I spoke to a variety of Church of England ordinands and curates who had been raised on purity culture. Some continue to identify as evangelicals, albeit often with a long list of caveats; others have eschewed it. I asked them about the interplay between their experiences of purity culture and the power they now have as ordained, or soon-to-be ordained, ministers. There was a uniform reluctance to preach on sexual ethics generally, and often this was to do with wanting to avoid saying the wrong thing and causing someone pain and shame. Another common reflection was how narrow purity culture’s focus is, obsessing over abstinence until marriage, and how this meant the vastness of issues of dating and inter-personal relationships was overlooked. Certainly, I find myself in the corner of every church debate about sexual ethics, shouting into the void that it would be nice if sexual consent got a look in, you know, for the sake of human flourishing and all that.

One person I spoke to said what they lamented about purity culture was it presented everything as black and white; as an ethical system, it’s an attractive one, because it sets up a dichotomy between right and wrong and then unstintingly upholds it. As an ethicist, I am naturally wary of ethical systems, which present themselves as catch-all solutions. I think such systems force us to abdicate our responsibility in the ethical life and leave those with the most power unaccountable for how they wield it. Purity culture is concerned with rendering its adherents powerless and its enforcers absorbing all of the power. 

People shared their stories with me, and it was, as ever, a gift to be trusted with them.

And what no-one wanted was to cause anybody any harm.

For people like myself who grew up with purity culture spooned into our Christian diet in ways we were not always cognisant of, untangling our sexual ethics is an on-going process. I have spoken elsewhere about the need for power literacy,  particularly for those of us inhabiting roles replete with multifaceted power; this is a skill that we must never be complacent about.

Power isn’t static, but this doesn’t mean that it is necessarily unstable; in fact, the opposite is true, the more static power is, the more unstable it is. We must remain vigilant to the potency of our power and when it is accumulating, and allow ourselves to be challenged on it and to dismantle it. It also requires awareness of the things we don’t condone but which may still have shaped us, and critically interrogate our stances on certain issues to ensure that we are not perpetuating a cycle of harm and shame.
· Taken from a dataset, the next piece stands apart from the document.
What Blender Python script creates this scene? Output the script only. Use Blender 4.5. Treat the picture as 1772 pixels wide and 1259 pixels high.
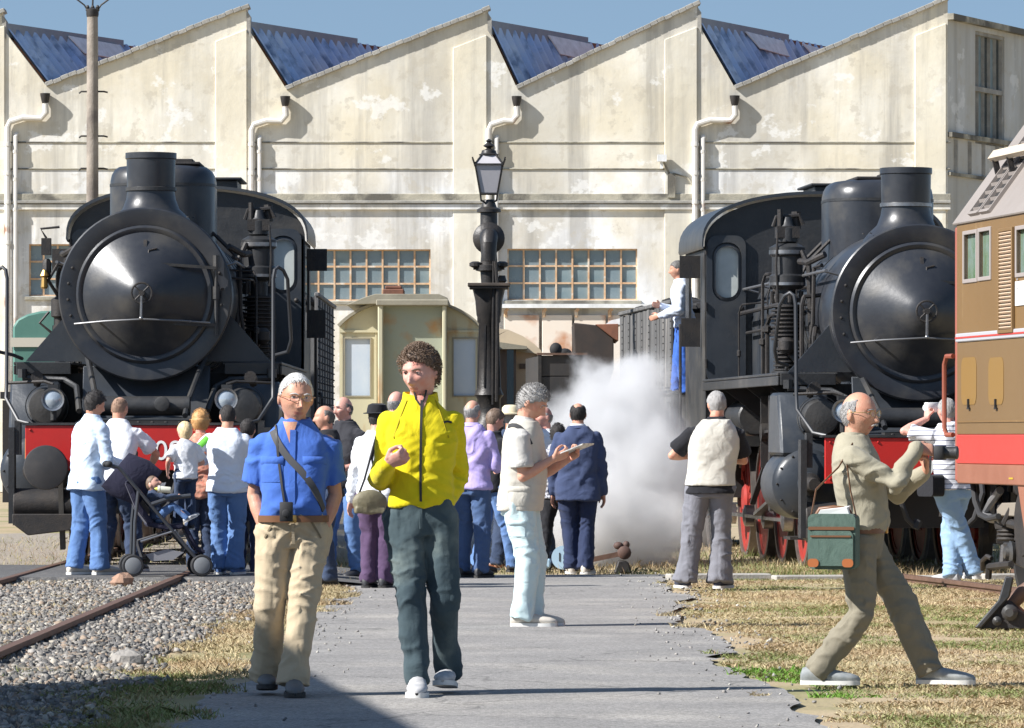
import bpy, bmesh, math, random
import numpy as np
from mathutils import Vector, Matrix, noise as mnoise
from mathutils.bvhtree import BVHTree
R = math.radians
for o in list(bpy.data.objects): bpy.data.objects.remove(o)
SC = bpy.context.scene
COL = SC.collection
# ------------------------------------------------------------------ camera, sky, sun, exposure
F, HZ, CH = 9000.0, 757.0, 1.35          # focal length in photo pixels, horizon row, eye height
cam = bpy.data.cameras.new('camera'); cam.sensor_width = 36; cam.lens = F / 1772 * 36
cam.shift_y = (HZ - 629.5) / 1772; cam.clip_start = 0.5; cam.clip_end = 3000
co = bpy.data.objects.new('camera', cam); COL.objects.link(co)
co.location = (0, 0, CH); co.rotation_euler = (R(90), 0, 0); SC.camera = co
EL, AZ = R(38), R(21)                      # sun height; travel direction swung from +x towards +y
SDIR = Vector((math.cos(EL)*math.cos(AZ), math.cos(EL)*math.sin(AZ), -math.sin(EL)))
wd = bpy.data.worlds.new('World'); SC.world = wd; wd.use_nodes = True
nt = wd.node_tree; nt.nodes.clear()
sky = nt.nodes.new('ShaderNodeTexSky'); sky.sky_type = 'NISHITA'; sky.sun_disc = False
sky.sun_elevation = EL; sky.sun_rotation = math.atan2(-SDIR.x, -SDIR.y)
sky.air_density = 1.3; sky.dust_density = 0.2; sky.ozone_density = 1.6
bg = nt.nodes.new('ShaderNodeBackground'); bg.inputs[1].default_value = 0.075
out = nt.nodes.new('ShaderNodeOutputWorld')
tc = nt.nodes.new('ShaderNodeTexCoord'); ad = nt.nodes.new('ShaderNodeVectorMath'); ad.operation = 'ADD'
ad.inputs[1].default_value = (0, 0, 0.22)   # deep clear sky right down to the roofs
nz = nt.nodes.new('ShaderNodeVectorMath'); nz.operation = 'NORMALIZE'
nt.links.new(tc.outputs['Generated'], ad.inputs[0]); nt.links.new(ad.outputs[0], nz.inputs[0])
nt.links.new(nz.outputs[0], sky.inputs[0]); nt.links.new(sky.outputs[0], bg.inputs[0]); nt.links.new(bg.outputs[0], out.inputs[0])
sl = bpy.data.lights.new('sun', 'SUN'); sl.energy = 5.0; sl.angle = R(0.5); sl.color = (1.0, 0.975, 0.94)
so = bpy.data.objects.new('sun', sl); COL.objects.link(so); so.location = (-30, -20, 40)
so.rotation_euler = SDIR.to_track_quat('-Z', 'Y').to_euler()
SC.view_settings.view_transform = 'Standard'; SC.view_settings.look = 'None'
SC.view_settings.exposure = 0.82; SC.view_settings.gamma = 1
SC.cycles.volume_bounces = 2; SC.cycles.max_bounces = 6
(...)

I didn’t relish being proved wrong about the prevalence of purity culture in the UK. It has been uncomfortable to reckon with my own experiences of it and to realise that I and many of my friends are not as unscathed by it as we might have originally thought. But the awareness that it has raised within me at a point where I am on the cusp of receiving a significant amount of power, is invaluable.

So, here’s to kissing purity culture goodbye and power literacy hello.

[1] I highly recommend Vicky Walker’s book Relatable: Exploring God, Love, and Connection in the Age of Choice (Malcolm Down Publishing, 2019) for empirical studies with Christians in the UK and their experiences of purity culture.